Politycy PO nie chcą Danuty Hübner
Większość polityków Platformy Obywatelskiej jest przeciwna startowi Danuty Hübner do Parlamentu Europejskiego z listy ich partii – ustalił „Wprost”. Główne zarzuty to brak związków z PO, zajmowanie miejsca na liście członkom partii, lewicowe poglądy i współpraca z unijnymi socjalistami.

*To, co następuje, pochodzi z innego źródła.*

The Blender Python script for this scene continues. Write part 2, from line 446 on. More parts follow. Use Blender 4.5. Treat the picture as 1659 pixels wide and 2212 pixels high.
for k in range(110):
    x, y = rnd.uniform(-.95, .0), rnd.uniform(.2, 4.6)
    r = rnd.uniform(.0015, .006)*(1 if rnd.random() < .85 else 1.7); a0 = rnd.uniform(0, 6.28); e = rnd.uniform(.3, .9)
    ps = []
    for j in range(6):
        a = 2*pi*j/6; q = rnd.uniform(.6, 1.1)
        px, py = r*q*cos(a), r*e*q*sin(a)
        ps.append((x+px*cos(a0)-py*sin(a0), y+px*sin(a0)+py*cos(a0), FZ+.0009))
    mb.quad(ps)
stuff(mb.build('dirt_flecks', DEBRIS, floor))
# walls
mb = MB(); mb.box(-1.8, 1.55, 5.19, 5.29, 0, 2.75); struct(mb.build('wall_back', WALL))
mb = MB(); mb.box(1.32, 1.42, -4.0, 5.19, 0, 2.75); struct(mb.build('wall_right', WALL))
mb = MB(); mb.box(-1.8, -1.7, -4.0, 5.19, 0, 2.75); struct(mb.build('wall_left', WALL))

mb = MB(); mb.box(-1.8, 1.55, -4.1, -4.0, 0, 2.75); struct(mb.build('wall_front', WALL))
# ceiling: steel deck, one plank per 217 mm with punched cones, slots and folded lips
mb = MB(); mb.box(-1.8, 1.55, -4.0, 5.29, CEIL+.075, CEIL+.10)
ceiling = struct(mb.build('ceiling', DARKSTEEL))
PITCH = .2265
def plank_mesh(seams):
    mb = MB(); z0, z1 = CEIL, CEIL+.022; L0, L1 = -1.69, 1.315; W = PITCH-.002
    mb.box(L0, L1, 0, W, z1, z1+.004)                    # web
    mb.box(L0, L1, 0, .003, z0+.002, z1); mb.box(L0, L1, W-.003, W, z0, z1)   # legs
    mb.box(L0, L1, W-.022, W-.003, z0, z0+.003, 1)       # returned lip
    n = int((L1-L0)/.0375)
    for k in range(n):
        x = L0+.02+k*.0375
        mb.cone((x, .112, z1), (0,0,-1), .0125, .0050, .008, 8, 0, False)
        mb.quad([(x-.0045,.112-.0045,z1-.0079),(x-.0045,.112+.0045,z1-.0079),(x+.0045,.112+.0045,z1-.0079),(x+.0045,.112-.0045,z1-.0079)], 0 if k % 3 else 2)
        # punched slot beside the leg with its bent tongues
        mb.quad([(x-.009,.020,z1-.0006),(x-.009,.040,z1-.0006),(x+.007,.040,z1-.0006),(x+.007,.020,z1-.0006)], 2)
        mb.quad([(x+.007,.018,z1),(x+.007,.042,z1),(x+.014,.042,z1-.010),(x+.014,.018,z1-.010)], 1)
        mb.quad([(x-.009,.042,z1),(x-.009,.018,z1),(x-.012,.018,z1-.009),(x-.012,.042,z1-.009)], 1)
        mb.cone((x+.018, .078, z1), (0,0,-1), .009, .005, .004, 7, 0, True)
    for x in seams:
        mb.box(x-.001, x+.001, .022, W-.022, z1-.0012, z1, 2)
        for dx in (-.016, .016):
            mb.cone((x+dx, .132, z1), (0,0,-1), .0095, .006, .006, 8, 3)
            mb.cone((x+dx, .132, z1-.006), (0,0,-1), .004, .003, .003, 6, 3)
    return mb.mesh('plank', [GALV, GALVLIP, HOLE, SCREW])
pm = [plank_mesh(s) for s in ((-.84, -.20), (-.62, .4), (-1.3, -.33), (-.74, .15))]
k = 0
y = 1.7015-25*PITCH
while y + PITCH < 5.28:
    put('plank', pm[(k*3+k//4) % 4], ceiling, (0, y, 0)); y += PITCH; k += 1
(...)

Według ustaleń „Wprost”, kandydowanie Hübner to osobisty pomysł Donalda Tuska. Radio Zet podało, że unijna komisarz ds. polityki regionalnej ma otwierać warszawską listę Platformy do Parlamentu Europejskiego. Problem jednak w tym, że większości polityków PO ten pomysł bardzo się nie podoba. Z informacji „Wprost” wynika, że przeciwko startowi Hübner jest m.in. minister zdrowia Ewa Kopacz, która liczyła, że to ona dostanie pierwsze miejsce na warszawskiej liście PO. – Pani minister prawie wpadła w histerię na wieść o starcie Hübner – mówi „Wprost” jeden z urzędników resortu.
Startem Hübner zbulwersowany jest także europoseł PO Jacek Saryusz-Wolski. Powód? Po pierwsze ma żal do Tuska, że nie poinformował go o tym pomyśle (Saryusz-Wolski jest szefem delegacji Platformy w PE). Po drugie, sam czuje się zagrożony. Możliwe bowiem, że Hübner wystartuje z „jedynki” w Łodzi, którą miał dostać właśnie Saryusz-Wolski. Według tego scenariusza, polityk PO miałby wtedy kandydować z listy warszawskiej. Saryusz-Wolski nie chce jednak słyszeć o przenosinach do stolicy. Z ustaleń "Wprost" wynika, że polityk PO chce w tej sprawie osobiście spotkać się z Tuskiem.